The downside is that they are a pain in the neck. Unlike chain, you can’t simply remove or add a link. So you’ve got to design your system right the first time. You cannot allow any distance change in between your two (or more) pulleys. If one pulley moves towards the other, for example, your belt is going to strip teeth or skip teeth. Finally, you have to pretension your belt to a known pretension that you can calculated based on the belt geometry. If your pretension is to small, it will cause excessive belt wear or the teeth will skip. If too high, your belt may snap under high loads. It’s very hard to come up with a simple way to pretension the belts. There are two ways I’ve considered when designing a belt transmission.

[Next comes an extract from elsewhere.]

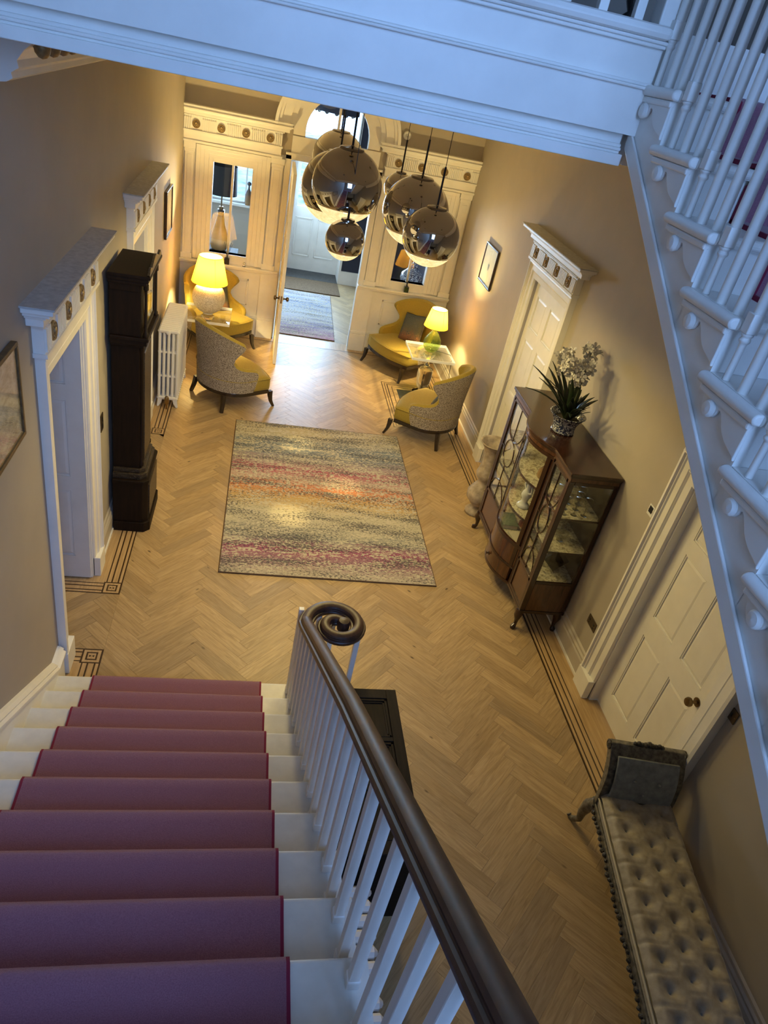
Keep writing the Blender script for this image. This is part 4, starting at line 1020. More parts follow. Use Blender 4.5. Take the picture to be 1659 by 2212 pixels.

First, you can place spring-loaded idlers in the system, which add the tension you want. It sounds simple, but it makes design complicated. Further, for power transmission applications like FIRST, you need to move in both directions. So you’ve got to have an idler on both sides of the belt (slack side and powered side). The other option is what I prefer, but still is not simple. You need to set up your system so that when you install the belt, you have a means of increasing the center distance between the two pulleys until the belt is properly tensioned. Then, you need a way to lock the system in that location so that it never moves.

The bottom line is that belts are great for some industrial applications because they can have little to no maintenance. On the other hand, FIRST robots have a very short lifetime and you don’t have much time to spend on design… So chains make a lot of sense to me.